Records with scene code
= = =

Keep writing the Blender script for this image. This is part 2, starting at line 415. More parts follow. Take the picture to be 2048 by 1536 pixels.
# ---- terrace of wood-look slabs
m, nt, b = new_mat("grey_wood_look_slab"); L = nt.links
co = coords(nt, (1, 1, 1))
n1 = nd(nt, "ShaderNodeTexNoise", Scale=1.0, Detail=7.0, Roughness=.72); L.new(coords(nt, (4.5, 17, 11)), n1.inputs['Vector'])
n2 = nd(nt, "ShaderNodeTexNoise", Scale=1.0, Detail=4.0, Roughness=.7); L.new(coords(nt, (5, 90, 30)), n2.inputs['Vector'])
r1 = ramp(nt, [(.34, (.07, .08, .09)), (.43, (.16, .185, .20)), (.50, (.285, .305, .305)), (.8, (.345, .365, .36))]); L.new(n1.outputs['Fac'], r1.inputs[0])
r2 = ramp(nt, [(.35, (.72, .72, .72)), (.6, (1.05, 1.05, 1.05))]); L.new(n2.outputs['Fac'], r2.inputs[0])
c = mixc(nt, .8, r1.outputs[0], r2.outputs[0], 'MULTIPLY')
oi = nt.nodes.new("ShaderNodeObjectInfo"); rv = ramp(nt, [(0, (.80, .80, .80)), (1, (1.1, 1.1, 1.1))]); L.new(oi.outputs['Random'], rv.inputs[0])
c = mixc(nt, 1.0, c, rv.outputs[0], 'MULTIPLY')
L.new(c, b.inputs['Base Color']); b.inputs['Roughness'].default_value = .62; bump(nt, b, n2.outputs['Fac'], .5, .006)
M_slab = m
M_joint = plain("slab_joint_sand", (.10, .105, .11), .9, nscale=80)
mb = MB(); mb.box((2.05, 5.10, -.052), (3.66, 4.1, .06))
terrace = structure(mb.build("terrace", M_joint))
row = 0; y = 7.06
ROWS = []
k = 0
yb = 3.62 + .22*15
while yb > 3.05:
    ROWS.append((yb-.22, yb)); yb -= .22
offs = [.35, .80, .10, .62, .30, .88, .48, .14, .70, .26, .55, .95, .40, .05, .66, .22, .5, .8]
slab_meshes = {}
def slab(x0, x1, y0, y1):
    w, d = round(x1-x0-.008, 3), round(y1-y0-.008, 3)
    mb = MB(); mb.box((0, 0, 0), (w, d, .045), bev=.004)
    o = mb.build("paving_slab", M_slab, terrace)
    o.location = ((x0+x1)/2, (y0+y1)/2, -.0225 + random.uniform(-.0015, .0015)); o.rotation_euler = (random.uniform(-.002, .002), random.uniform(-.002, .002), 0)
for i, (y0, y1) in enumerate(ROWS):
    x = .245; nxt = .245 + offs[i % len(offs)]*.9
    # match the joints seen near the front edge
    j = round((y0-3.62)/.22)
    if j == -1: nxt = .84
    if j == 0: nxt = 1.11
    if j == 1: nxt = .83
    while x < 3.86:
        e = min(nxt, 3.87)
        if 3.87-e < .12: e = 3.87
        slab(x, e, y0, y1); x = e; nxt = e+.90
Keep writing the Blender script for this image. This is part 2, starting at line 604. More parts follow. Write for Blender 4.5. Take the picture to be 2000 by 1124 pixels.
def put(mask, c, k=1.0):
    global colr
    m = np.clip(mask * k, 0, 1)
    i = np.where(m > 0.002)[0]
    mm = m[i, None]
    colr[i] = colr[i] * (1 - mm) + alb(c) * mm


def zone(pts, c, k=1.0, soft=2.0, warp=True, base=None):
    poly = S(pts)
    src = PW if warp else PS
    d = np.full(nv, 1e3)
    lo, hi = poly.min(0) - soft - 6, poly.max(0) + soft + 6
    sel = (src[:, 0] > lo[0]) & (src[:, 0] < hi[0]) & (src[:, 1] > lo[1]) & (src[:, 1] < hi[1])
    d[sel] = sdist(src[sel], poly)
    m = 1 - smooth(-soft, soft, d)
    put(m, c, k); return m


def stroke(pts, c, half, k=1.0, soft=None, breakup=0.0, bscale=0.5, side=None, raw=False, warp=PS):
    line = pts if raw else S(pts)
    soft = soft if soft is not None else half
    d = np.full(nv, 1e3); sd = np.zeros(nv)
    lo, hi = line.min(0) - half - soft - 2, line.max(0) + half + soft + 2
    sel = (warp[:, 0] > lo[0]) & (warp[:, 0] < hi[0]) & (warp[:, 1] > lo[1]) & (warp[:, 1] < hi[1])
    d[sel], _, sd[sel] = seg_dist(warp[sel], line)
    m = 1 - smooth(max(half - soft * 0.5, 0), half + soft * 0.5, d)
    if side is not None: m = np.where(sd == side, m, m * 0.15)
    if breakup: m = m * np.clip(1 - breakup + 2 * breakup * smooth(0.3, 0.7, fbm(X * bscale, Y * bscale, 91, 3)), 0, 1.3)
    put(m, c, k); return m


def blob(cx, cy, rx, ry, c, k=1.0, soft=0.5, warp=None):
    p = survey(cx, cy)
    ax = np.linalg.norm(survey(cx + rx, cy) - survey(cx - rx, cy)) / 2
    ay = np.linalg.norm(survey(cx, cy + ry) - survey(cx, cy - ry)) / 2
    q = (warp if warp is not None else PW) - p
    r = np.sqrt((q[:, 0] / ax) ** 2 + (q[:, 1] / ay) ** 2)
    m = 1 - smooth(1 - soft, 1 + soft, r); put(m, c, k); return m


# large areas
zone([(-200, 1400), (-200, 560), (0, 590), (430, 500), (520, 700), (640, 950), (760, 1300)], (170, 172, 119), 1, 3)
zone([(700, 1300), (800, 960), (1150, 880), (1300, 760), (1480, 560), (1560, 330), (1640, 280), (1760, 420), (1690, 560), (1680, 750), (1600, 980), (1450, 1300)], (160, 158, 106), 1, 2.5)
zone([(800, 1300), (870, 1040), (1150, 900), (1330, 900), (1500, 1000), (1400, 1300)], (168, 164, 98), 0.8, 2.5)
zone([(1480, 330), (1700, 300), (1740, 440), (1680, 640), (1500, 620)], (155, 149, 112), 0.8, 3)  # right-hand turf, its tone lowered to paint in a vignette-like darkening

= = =

[Work instructions]:
Copy out each line that contains the word "This".

[Written reply]:
Keep writing the Blender script for this image. This is part 2, starting at line 415. More parts follow. Take the picture to be 2048 by 1536 pixels.
Keep writing the Blender script for this image. This is part 2, starting at line 604. More parts follow. Write for Blender 4.5. Take the picture to be 2000 by 1124 pixels.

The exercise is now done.